**Given task:** Extract every line that includes the string "render".

**Given information:**

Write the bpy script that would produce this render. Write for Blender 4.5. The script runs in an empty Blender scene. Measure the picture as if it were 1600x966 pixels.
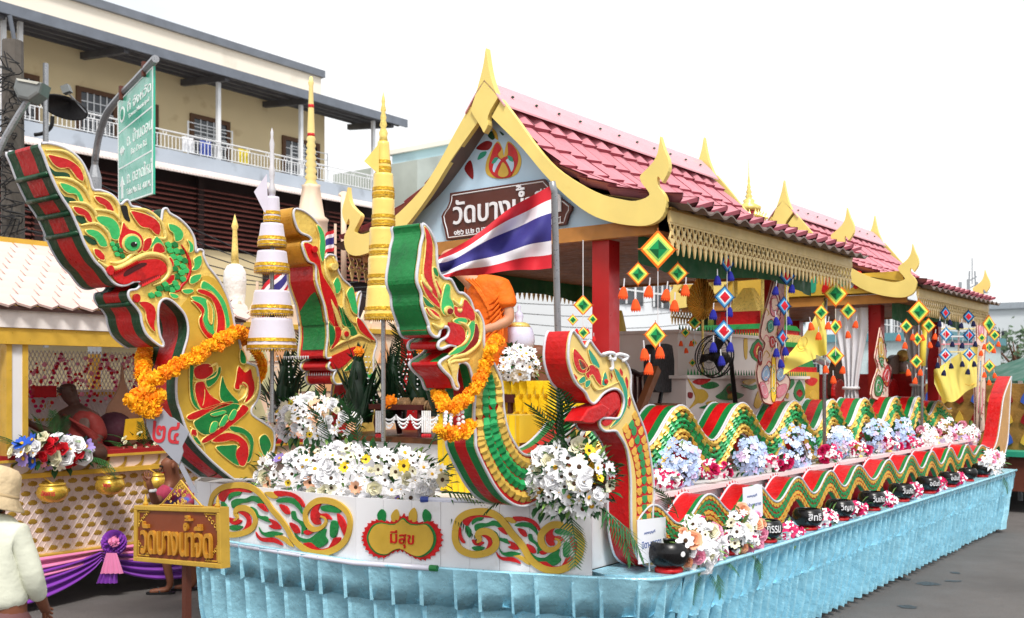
import bpy, bmesh, math, random
from mathutils import Vector, Matrix, Euler
random.seed(7)
SC = bpy.context.scene
COL = SC.collection
R = math.radians
# ------------------------------------------------------------------ camera, world, sun, exposure
F, CX, HY, CH = 1611.0, 800.0, 595.0, 2.1
cd = bpy.data.cameras.new('camera'); cam = bpy.data.objects.new('camera', cd); COL.objects.link(cam)
cam.location = (0, 0, CH); cam.rotation_euler = (R(90), 0, 0)
cd.sensor_width = 36; cd.lens = 36 * F / 1600; cd.shift_y = (HY - 483) / 1600; cd.clip_end = 2000
cd.dof.use_dof = True; cd.dof.focus_distance = 7.6; cd.dof.aperture_fstop = 3.2
SC.camera = cam
wd = bpy.data.worlds.new('World'); SC.world = wd; wd.use_nodes = True
nt = wd.node_tree; nt.nodes.clear()
SUN_EL, SUN_AZ = 54, 170
sky = nt.nodes.new('ShaderNodeTexSky'); sky.sky_type = 'NISHITA'; sky.sun_disc = False
sky.sun_elevation = R(SUN_EL); sky.sun_rotation = R(SUN_AZ); sky.dust_density = 3
tc = nt.nodes.new('ShaderNodeTexCoord'); mp = nt.nodes.new('ShaderNodeMapping'); mp.inputs['Scale'].default_value = (1, 1, 2.4)
nz = nt.nodes.new('ShaderNodeTexNoise'); nz.inputs['Scale'].default_value = 2.2; nz.inputs['Detail'].default_value = 5
cr = nt.nodes.new('ShaderNodeValToRGB')
cr.color_ramp.elements[0].position = .22; cr.color_ramp.elements[0].color = (.70, .78, .86, 1)
cr.color_ramp.elements[1].position = .5; cr.color_ramp.elements[1].color = (1.0, 1.0, 1.0, 1)
sc10 = nt.nodes.new('ShaderNodeVectorMath'); sc10.operation = 'SCALE'; sc10.inputs['Scale'].default_value = 7.6
mix = nt.nodes.new('ShaderNodeMix'); mix.data_type = 'RGBA'; mix.inputs['Factor'].default_value = .93
bg = nt.nodes.new('ShaderNodeBackground'); bg.inputs['Strength'].default_value = .1
wo = nt.nodes.new('ShaderNodeOutputWorld')
L = nt.links.new
L(tc.outputs['Generated'], mp.inputs['Vector']); L(mp.outputs[0], nz.inputs['Vector']); L(nz.outputs['Fac'], cr.inputs['Fac'])
L(cr.outputs['Color'], sc10.inputs[0]); L(sky.outputs['Color'], mix.inputs['A']); L(sc10.outputs[0], mix.inputs['B'])
L(mix.outputs['Result'], bg.inputs['Color']); L(bg.outputs[0], wo.inputs['Surface'])
sl = bpy.data.lights.new('sun', 'SUN'); sl.energy = 2.1; sl.angle = R(12); sl.color = (1, .96, .9)
so = bpy.data.objects.new('sun', sl); COL.objects.link(so)
so.rotation_euler = (R(90 - SUN_EL), 0, R(180 - SUN_AZ)); so.location = (0, -10, 30)
SC.view_settings.view_transform = 'Standard'; SC.view_settings.look = 'None'
SC.view_settings.exposure = .7; SC.view_settings.gamma = 1
SC.render.engine = 'CYCLES'
SC.cycles.max_bounces = 6; SC.cycles.diffuse_bounces = 3; SC.cycles.glossy_bounces = 3; SC.cycles.transparent_max_bounces = 6
try:
    SC.cycles.use_denoising = True; SC.cycles.denoiser = 'OPENIMAGEDENOISE'
except Exception: pass

# ------------------------------------------------------------------ frames: float axis U (backwards), V (across, away from camera)
U = Vector((.607, .795, 0)).normalized(); V = Vector((-U.y, U.x, 0)); Z = Vector((0, 0, 1))
C0 = Vector((0, 0, CH))
def W(s, t, z): return U * s + V * t + Z * z
def ray(px, py): return Vector(((px - CX) / F, 1, (HY - py) / F))
def onT(t, px, py): d = ray(px, py); return C0 + d * (t / d.dot(V))
def onS(s, px, py): d = ray(px, py); return C0 + d * (s / d.dot(U))
def onY(y, px, py): return C0 + ray(px, py) * y
def onZ(z, px, py): d = ray(px, py); return C0 + d * ((z - CH) / d.z)
class PT:
    def __init__(s, t): s.t = t; s.n = -V; s.a = U
    def __call__(s, p): return onT(s.t, p[0], p[1])
class PS:
    def __init__(s, v): s.v = v; s.n = -U; s.a = -V
    def __call__(s, p): return onS(s.v, p[0], p[1])
def crop(ox, oy, k): return lambda pts: [(ox + x / k, oy + y / k) for x, y in pts]
def cr_(pts, n=4, closed=True):
    """Catmull-Rom through points of any dimension; a point given twice is a corner"""
    P = [Vector(p) for p in pts]; out = []; N = len(P)
    for i in range(N if closed else N - 1):
        g = (lambda k: P[k % N]) if closed else (lambda k: P[max(0, min(N - 1, k))])
        a, b, c, d = g(i - 1), g(i), g(i + 1), g(i + 2)
        if (b - c).length < 1e-9: continue
        for k in range(n):
            t = k / n
            out.append(.5 * ((2 * b) + (c - a) * t + (2 * a - 5 * b + 4 * c - d) * t * t + (3 * b - a - 3 * c + d) * t ** 3))
    if not closed: out.append(P[-1].copy())
    return out

# ------------------------------------------------------------------ materials
def lin(c):
    return tuple(((x / 255) / 12.92 if x / 255 <= .04045 else ((x / 255 + .055) / 1.055) ** 2.4) for x in c)
MATS = {}
def M(name, rgb, rough=.55, metal=0, var=.10, scale=9, rv=.0, bump=0, bscale=40, spec=.4, wear=None, trans=0, sheen=0, coat=0, detail=4, bd=.02):
    if name in MATS: return MATS[name]
    m = bpy.data.materials.new(name); m.use_nodes = True; MATS[name] = m
    n = m.node_tree.nodes; l = m.node_tree.links.new; b = n['Principled BSDF']
    c = lin(rgb)
    tcn = n.new('ShaderNodeTexCoord'); no = n.new('ShaderNodeTexNoise'); no.inputs['Scale'].default_value = scale; no.inputs['Detail'].default_value = detail
    l(tcn.outputs['Object'], no.inputs['Vector'])
    mr = n.new('ShaderNodeMapRange'); mr.inputs['From Min'].default_value = .3; mr.inputs['From Max'].default_value = .7
    mr.inputs['To Min'].default_value = 1 - var; mr.inputs['To Max'].default_value = 1 + var
    l(no.outputs['Fac'], mr.inputs['Value']); val = mr.outputs[0]
    if rv:
        oi = n.new('ShaderNodeObjectInfo'); mm = n.new('ShaderNodeMath'); mm.operation = 'MULTIPLY_ADD'
        l(oi.outputs['Random'], mm.inputs[0]); mm.inputs[1].default_value = 2 * rv; mm.inputs[2].default_value = 1 - rv
        m2 = n.new('ShaderNodeMath'); m2.operation = 'MULTIPLY'; l(mm.outputs[0], m2.inputs[0]); l(val, m2.inputs[1]); val = m2.outputs[0]
    vm = n.new('ShaderNodeVectorMath'); vm.operation = 'SCALE'; vm.inputs[0].default_value = c; l(val, vm.inputs['Scale'])
    colr = vm.outputs[0]
    if wear:  # (rgb, noise scale, threshold)
        w2 = n.new('ShaderNodeTexNoise'); w2.inputs['Scale'].default_value = wear[1]; w2.inputs['Detail'].default_value = 8; l(tcn.outputs['Object'], w2.inputs['Vector'])
        rr = n.new('ShaderNodeMapRange'); rr.inputs['From Min'].default_value = wear[2]; rr.inputs['From Max'].default_value = wear[2] + .12; l(w2.outputs['Fac'], rr.inputs['Value'])
        mx = n.new('ShaderNodeMix'); mx.data_type = 'RGBA'; l(rr.outputs[0], mx.inputs['Factor']); l(colr, mx.inputs['A']); mx.inputs['B'].default_value = (*lin(wear[0]), 1); colr = mx.outputs['Result']
    l(colr, b.inputs['Base Color'])
    rn = n.new('ShaderNodeTexNoise'); rn.inputs['Scale'].default_value = scale * 3.7; rn.inputs['Detail'].default_value = 5; l(tcn.outputs['Object'], rn.inputs['Vector'])
    rm_ = n.new('ShaderNodeMapRange'); rm_.inputs['From Min'].default_value = .3; rm_.inputs['From Max'].default_value = .7; rm_.inputs['To Min'].default_value = max(.05, rough - .14); rm_.inputs['To Max'].default_value = min(1, rough + .14)
    l(rn.outputs['Fac'], rm_.inputs['Value']); l(rm_.outputs[0], b.inputs['Roughness']); b.inputs['Metallic'].default_value = metal; b.inputs['Specular IOR Level'].default_value = spec
    if trans: b.inputs['Transmission Weight'].default_value = trans
    if sheen: b.inputs['Sheen Weight'].default_value = sheen
    if coat: b.inputs['Coat Weight'].default_value = coat; b.inputs['Coat Roughness'].default_value = .15
    if bump:
        bn = n.new('ShaderNodeTexNoise'); bn.inputs['Scale'].default_value = bscale; bn.inputs['Detail'].default_value = 6; l(tcn.outputs['Object'], bn.inputs['Vector'])
        bu = n.new('ShaderNodeBump'); bu.inputs['Strength'].default_value = bump; bu.inputs['Distance'].default_value = bd; l(bn.outputs['Fac'], bu.inputs['Height']); l(bu.outputs[0], b.inputs['Normal'])
    return m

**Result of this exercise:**
Write the bpy script that would produce this render. Write for Blender 4.5. The script runs in an empty Blender scene. Measure the picture as if it were 1600x966 pixels.
SC.render.engine = 'CYCLES'